Business Reporter

Zimbabwe continues to experience a huge trade deficit due to the poor performance of exports exacerbated by a huge import bill, which is mostly consumptive. Exports in 2015 were $2,7 billion, representing a 13 percent decline from the year 2014, which was $3 billion. This is a worrisome trend at a time when exports should be the main driver for economic growth.One of the reasons for the decline in export performance is that minerals, which constitute the bulk of Zimbabwe’s exports, have been affected by the falling international commodity prices.

Value added (manufactured) exports, which normally fetch higher earnings, did not perform well during the same period.

The manufacturing sector’s export performance between 2014 and 2015 indicates that the sector’s capacity to export is declining.

Estimates from the Reserve Bank of Zimbabwe show that in 2015, manufactured exports were about $475,2 million, having declined by about 7percent compared to 2014.

Seven representative manufacturing subsectors namely: clothing; furniture; food; beverages; engineering; leather and footwear as well as agricultural inputs were selected for this analysis.

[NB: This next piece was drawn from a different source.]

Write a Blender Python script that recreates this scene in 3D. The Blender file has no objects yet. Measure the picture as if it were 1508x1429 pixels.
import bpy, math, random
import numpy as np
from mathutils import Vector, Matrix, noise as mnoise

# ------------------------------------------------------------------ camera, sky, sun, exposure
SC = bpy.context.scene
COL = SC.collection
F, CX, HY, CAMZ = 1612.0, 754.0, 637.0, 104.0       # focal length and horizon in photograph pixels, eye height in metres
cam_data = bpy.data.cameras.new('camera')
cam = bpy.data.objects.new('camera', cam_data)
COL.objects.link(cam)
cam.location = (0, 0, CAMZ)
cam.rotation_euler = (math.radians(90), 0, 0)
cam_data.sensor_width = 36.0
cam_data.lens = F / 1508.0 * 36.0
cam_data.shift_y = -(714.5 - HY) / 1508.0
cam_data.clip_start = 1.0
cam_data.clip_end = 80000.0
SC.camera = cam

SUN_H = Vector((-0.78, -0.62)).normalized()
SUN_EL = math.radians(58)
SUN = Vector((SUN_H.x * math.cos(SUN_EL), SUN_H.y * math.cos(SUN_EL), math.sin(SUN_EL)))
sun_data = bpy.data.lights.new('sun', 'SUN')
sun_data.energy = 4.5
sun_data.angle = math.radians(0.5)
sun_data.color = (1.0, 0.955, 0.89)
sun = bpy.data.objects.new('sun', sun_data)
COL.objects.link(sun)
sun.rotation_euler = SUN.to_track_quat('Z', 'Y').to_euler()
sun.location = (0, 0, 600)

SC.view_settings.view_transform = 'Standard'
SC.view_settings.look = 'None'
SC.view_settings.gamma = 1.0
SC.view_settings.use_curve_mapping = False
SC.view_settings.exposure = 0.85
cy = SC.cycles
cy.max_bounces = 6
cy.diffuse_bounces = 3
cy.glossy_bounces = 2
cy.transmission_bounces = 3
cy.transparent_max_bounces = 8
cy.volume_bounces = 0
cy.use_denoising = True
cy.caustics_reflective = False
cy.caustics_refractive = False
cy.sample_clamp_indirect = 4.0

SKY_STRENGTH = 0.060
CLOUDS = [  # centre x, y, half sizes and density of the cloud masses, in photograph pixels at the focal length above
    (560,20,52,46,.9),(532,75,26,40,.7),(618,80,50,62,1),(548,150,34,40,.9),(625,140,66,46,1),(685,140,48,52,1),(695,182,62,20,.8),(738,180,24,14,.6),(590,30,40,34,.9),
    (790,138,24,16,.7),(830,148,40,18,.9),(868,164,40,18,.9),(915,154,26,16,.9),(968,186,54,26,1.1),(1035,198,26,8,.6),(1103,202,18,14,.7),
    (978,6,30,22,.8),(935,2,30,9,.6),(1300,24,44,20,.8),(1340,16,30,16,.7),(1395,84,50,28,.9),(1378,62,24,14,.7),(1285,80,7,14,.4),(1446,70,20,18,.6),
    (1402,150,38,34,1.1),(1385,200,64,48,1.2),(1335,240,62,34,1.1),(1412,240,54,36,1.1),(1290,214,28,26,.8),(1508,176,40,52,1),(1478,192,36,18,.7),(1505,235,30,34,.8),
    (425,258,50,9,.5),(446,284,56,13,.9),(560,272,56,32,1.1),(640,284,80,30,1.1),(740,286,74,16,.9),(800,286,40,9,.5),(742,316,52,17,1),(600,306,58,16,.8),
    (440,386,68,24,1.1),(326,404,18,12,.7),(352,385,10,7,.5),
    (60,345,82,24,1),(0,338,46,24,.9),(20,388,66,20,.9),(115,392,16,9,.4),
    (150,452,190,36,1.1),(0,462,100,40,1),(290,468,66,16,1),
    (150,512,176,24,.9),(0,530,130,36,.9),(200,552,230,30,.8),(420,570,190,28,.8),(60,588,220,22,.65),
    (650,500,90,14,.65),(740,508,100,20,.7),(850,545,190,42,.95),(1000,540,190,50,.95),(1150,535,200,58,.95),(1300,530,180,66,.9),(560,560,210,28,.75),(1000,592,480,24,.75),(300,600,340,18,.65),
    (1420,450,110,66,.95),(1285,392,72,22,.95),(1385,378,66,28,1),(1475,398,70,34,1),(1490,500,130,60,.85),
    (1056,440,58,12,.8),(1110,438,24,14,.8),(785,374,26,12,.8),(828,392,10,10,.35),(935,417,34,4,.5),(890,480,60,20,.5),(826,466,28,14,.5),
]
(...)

In 2015, these subsectors constituted about 10 percent of total exports, down from 13 percent in 2014.

2014 2015

Leather $40m $12m

Agric input $23m $19m

Beverages $8m $9m

Processed food $210m $153m

Eng products $55m $33m

Furniture $11m $7m

Clothing $6m $10m

The leather and footwear subsector registered the highest decline of 71 percent to about $12 million, followed by horticulture, which registered a decline of about 43 percent to $25 million.

The furniture subsector recorded a decline of 42 percent, engineering 40 percent, food 27 percent and agricultural inputs 17percent.

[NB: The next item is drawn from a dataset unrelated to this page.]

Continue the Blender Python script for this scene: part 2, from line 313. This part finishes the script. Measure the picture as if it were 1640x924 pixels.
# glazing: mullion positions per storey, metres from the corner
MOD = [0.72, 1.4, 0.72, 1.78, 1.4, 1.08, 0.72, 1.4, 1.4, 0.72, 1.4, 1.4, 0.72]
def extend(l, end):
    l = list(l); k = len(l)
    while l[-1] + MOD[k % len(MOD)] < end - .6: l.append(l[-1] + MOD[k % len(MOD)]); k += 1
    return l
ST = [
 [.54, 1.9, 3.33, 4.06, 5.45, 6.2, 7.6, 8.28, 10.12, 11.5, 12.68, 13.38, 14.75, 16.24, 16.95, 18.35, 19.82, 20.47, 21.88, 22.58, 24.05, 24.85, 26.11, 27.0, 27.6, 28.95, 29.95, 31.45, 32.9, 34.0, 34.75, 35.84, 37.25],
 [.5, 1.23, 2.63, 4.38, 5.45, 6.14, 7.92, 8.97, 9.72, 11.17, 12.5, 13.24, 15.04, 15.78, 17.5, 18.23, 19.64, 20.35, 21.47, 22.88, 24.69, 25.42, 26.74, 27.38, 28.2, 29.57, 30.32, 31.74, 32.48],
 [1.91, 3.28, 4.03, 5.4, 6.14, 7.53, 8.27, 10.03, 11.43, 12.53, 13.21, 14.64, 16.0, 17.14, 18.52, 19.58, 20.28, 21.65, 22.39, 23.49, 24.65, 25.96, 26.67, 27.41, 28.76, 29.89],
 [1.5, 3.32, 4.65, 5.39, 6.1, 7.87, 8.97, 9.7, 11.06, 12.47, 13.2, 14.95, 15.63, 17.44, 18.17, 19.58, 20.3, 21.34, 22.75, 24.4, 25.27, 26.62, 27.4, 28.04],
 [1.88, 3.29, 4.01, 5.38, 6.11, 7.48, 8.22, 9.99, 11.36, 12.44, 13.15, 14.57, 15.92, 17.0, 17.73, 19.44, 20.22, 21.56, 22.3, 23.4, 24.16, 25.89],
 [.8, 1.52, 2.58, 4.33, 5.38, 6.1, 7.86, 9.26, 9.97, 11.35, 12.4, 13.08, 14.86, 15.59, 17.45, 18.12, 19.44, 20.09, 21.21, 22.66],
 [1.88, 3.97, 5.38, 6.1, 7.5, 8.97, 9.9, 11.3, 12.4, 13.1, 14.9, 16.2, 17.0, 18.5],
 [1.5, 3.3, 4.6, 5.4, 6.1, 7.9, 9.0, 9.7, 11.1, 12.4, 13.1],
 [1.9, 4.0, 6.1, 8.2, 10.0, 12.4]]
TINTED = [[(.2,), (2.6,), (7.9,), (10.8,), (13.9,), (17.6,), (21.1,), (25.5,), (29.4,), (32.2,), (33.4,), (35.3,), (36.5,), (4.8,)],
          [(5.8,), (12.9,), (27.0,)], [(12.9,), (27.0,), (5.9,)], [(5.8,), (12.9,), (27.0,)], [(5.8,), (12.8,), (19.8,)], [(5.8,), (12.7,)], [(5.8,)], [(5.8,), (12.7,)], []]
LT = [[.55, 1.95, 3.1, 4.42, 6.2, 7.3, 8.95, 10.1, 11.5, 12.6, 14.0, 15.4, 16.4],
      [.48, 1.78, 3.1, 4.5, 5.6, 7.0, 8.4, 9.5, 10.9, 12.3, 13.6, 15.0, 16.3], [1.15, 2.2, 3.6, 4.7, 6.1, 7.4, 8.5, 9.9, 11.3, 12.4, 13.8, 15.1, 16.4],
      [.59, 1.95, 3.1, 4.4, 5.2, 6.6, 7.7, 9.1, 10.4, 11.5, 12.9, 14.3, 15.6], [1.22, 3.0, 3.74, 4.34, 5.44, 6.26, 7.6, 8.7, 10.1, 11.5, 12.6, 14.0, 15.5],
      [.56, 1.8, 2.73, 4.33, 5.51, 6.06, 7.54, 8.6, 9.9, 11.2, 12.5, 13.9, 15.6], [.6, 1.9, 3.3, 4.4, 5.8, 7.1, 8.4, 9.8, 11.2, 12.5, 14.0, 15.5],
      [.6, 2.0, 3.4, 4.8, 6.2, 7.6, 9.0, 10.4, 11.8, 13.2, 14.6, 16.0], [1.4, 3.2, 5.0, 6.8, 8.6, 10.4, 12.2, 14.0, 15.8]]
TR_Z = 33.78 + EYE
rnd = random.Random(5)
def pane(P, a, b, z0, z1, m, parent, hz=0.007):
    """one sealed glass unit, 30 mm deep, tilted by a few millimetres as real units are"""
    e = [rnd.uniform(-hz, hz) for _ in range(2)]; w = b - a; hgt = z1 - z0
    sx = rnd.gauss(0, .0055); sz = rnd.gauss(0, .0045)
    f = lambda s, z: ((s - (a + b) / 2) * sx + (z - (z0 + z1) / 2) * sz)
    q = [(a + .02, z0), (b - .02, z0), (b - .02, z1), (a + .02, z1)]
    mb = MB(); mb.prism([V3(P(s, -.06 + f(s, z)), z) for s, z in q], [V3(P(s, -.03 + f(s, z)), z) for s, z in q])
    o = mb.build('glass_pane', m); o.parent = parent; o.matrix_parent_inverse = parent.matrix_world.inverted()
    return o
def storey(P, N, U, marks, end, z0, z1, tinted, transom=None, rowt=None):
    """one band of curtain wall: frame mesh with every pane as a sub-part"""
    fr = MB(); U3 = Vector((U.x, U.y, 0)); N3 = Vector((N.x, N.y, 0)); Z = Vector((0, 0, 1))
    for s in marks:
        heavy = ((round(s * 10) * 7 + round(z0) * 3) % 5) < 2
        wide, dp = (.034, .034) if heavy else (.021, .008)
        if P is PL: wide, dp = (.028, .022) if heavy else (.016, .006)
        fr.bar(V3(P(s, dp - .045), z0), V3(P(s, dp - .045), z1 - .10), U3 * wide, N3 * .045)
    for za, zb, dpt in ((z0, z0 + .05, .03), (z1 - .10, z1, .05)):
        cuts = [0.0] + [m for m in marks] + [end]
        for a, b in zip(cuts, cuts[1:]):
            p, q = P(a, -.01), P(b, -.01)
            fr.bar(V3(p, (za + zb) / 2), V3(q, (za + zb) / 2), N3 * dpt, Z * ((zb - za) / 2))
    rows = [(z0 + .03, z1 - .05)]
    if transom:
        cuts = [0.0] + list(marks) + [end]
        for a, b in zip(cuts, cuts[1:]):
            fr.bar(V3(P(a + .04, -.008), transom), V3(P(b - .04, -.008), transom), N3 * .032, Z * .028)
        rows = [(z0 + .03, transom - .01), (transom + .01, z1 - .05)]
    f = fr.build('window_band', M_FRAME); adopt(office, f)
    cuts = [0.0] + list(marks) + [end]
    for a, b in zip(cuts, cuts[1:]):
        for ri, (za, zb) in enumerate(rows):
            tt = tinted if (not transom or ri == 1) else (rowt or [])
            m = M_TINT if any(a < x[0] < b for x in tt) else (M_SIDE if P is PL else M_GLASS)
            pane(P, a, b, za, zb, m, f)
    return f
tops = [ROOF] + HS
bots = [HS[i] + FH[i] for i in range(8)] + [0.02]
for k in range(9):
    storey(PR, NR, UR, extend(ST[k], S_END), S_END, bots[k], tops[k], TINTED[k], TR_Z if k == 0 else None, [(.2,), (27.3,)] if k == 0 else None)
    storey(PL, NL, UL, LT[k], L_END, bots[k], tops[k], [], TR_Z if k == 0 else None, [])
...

Processed Foods remained the dominant sub-sector in 2015, constituting about 32 percent of manufactured exports, having declined from about 41 percent in 2014.

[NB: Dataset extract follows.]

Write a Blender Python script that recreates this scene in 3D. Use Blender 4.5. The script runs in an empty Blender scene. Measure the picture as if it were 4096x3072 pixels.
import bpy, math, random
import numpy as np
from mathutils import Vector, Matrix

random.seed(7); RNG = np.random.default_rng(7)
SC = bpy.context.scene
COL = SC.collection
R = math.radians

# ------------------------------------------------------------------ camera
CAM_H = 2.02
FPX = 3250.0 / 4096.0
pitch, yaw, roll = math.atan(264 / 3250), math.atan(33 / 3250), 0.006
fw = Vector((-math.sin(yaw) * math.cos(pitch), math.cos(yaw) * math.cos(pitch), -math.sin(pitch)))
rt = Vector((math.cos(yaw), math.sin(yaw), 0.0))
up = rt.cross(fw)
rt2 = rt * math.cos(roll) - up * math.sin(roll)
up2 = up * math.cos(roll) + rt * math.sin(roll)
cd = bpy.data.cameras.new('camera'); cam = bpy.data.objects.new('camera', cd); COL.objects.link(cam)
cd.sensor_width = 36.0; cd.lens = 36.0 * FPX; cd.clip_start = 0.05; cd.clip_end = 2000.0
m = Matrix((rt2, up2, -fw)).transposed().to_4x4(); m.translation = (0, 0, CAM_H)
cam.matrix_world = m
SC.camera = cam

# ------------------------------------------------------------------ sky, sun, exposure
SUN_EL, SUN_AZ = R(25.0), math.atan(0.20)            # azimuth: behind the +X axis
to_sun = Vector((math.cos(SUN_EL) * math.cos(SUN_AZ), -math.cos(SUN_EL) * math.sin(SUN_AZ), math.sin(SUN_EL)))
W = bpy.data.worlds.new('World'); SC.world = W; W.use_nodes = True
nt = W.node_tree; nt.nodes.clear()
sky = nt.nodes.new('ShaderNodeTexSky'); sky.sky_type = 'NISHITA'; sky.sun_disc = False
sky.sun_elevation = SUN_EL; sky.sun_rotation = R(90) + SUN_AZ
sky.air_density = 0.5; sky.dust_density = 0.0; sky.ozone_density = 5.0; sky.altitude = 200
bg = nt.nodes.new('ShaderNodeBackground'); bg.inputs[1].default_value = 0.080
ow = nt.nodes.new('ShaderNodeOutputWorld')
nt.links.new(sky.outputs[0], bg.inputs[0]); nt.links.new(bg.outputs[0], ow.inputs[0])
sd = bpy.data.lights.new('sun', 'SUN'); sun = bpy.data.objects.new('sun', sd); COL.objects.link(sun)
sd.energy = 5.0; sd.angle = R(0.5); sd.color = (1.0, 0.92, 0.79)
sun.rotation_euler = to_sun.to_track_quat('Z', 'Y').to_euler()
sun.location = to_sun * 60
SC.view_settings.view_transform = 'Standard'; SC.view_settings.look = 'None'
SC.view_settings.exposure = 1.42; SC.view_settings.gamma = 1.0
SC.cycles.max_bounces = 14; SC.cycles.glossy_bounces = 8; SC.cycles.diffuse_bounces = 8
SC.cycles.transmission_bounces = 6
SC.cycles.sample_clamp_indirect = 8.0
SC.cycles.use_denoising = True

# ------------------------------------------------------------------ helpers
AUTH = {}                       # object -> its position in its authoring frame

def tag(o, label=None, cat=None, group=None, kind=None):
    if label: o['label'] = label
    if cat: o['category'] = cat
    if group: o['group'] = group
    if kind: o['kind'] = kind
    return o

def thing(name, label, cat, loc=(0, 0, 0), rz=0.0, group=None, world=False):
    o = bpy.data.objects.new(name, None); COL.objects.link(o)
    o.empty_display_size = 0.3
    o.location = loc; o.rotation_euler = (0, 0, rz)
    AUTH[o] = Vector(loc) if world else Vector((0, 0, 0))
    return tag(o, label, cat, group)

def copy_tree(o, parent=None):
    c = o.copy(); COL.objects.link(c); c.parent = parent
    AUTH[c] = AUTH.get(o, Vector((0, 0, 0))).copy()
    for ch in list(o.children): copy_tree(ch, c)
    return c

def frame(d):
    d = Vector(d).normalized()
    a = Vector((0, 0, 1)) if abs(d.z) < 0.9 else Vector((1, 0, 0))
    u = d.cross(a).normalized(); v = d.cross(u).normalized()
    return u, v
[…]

In 2015, the sub-sector’s exports also constituted about 6 percent of total exports, having declined from about 7 percent in 2014.

On a positive note, the clothing sub-sector registered an increase in exports of about 70 percent in 2015 compared to 2014.

The beverages sub-sector also registered an increase of 13 percent to about $9 million in 2015. While this is a positive development, it is still far below Zimbabwe’s potential.

The above performance is a reflection of the difficult environment that Zimbabwean manufacturing companies are operating in.

Companies face numerous challenges that negatively impact on production and the conduct of export business.

These challenges, which reduce the price competitiveness of Zimbabwean products in the export markets, include cost of transportation, strengthening of the US dollar and the erratic supply of macro-economic enablers, among others.

In addition, the process of obtaining export documentation (permits/licences)and achieving export compliance makes it cumbersome to export.

The challenge with the permits is not only their cost but also the time it takes to process them, which in itself is a higher cost.

Some countries in the region (eg South Africa), provide export incentives to facilitate their companies to do business across borders.

There is, therefore, an urgent need for Zimbabwe to address trade facilitation issues and implement reforms if we are to realise an export led economic growth.

However, efforts by export-oriented ZimTrade which include taking local companies to specialised fair, market researches, provision of market intelligences and capacity building need to commended and supported as these are aimed at energising the country’s growth.